Hacker News new | ask | show | jobs
by unimportant 4100 days ago
It's kinda weird to suck up to Apple by claiming it's a great strategy upfront without there being any proven sales success.

I don't think there is much of a demand for smart watches and the luxury edition will make many people think if they want to support a company that offers outrageously priced products along with normal priced products, as both hipsters that can easily afford apple products and wealthy people might not vibe with a dual strategy like this.

3 comments

One of the Tested guys pointed out there was a big hazard with Apple eroding the feel of it's brand - no matter who you are, if you buy an iPhone then you have the same iPhone as any celebrity.

With the watch...that's only going to be kind of marginally true: you'll have the same electronics package, but there's an importance psychological difference when Apple is also selling the $10,000 Kanye-edition watch in the same store (and has to publicly assign importance to that - they can't do that and then publicly be smug about it being a waste of money).

Legit point.

However I will point out that it hasn't hurt Beats headphones. They are VERY big on celeb' endorsements, but sell tons of different editions/looks. Their brand and ability to sell $14 headphones for $200 hasn't been damaged.

But they don't sell $10,000 headphones direct. And Beats has the same model: "same as the stars use to mix their tracks".

Of course that's complete garbage, but its a much easier sell when the only headphones you sell are an affordable $200-400 range with "justifiable" reasons for it.

Watch doesn't work as a Veblen product because it falls into the uncanny valley of not quite being unaffordable enough.

A $1,000,000 watch in a limited edition of 25 would do much less damage to the brand than a $17,000 watch in a limited edition of ????

Median buyers know that they can never afford $1,000,000 for a watch. So at that price it remains a celebrity fantasy product, and some the fantasy gets reflected onto the rest of the range.

$small-number,000 is - paradoxically - almost, but not quite, affordable. It's not any more expensive than many cars, and people buy those all the time.

But the only extra value is the case and the strap. So it looks a like you're paying a lot to pay a lot, and getting something very mass market for the money.

With a nicer strap and case. But people don't buy watches for the strap or the case.

Now you have an "exclusive" product that isn't producing the right exclusivity signals, but at the same time it's expensive enough to seem gratuitously and irritatingly unreachable.

There's nothing insanely great about this. I don't think Steve Jobs would have done it. (I mean - who knows? But historically, there's good reason to suspect this wouldn't have worked for him.)

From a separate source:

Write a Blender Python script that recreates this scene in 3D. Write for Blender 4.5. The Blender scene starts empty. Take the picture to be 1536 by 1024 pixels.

The $10,000 version will have limited availability, in terms of watches produced and where you can actually buy it.

Apple Watch will also be available to preview or try on at Galeries Lafayette in Paris, Isetan in Tokyo and Selfridges in London on April 10. Apple Watch will be for sale on April 24 at these select department store shop-in-shops, and at boutiques in major cities across the world including colette in Paris, Dover Street Market in London and Tokyo, Maxfield in Los Angeles and The Corner in Berlin.

http://www.apple.com/pr/library/2015/03/09Apple-Watch-Availa...

The $10k watch will be available to anyone with $10k to spend on it. The 'limited availability' doesn't mean they'll only produce a fixed number of them or whatever. Apple will make as many as they can sell.
Agreed I am told that Burbery was horrified when their trademark check was taken up by chavs - apparently their marketing refer to as this as "The Time".

And £13k for a watch will get you a really nice Rolex but its not that much in terms of the high end watch luxury brand.

And you can hand down your Rolex to your great grand kids not sure the apple watch will last that long.

Exactly what I came here to say: it's an albatross. There's nothing compelling about a wrist computer that a pocket computer doesn't already do.
It's on your wrist, for one.
If that was compelling, we would still wear wrist watches to tell the time with. We don't: it's not that much harder to take out your phone.

And anything more information intensive than the time is going to be even harder to access on a watch.

And we still have to keep our phones around anyway - the watch is just a conduit to them.

> If that was compelling, we would still wear wrist watches to tell the time with. We don't

There's more "we" out there than just "you." I wear a $30 digital watch because it's indestructible, compact, accurate, and its battery lasts forever. Carrying a delicate, bulky, non-waterproof phone I needed to charge every day would suck by comparison. Try running, hiking, or doing anything outdoors with a phone, and you'll soon end up with a dead battery or a dead device.

That's not to say that I find "smart" watches compelling. The phone tethering and need to recharge every night make them useless to me. Once they can go a week on a charge and do much more than a normal watch, they may be useful. (Today's GPS watches come close.)

...and it has less space than a Nomad.
>We don't

Maybe you don't, but we do :)

I'll rather have nothing on my wrist... for one.
I'm not going to be getting one, but I'd still be very careful with the "there's nothing compelling about an X that a Y doesn't already do" argument.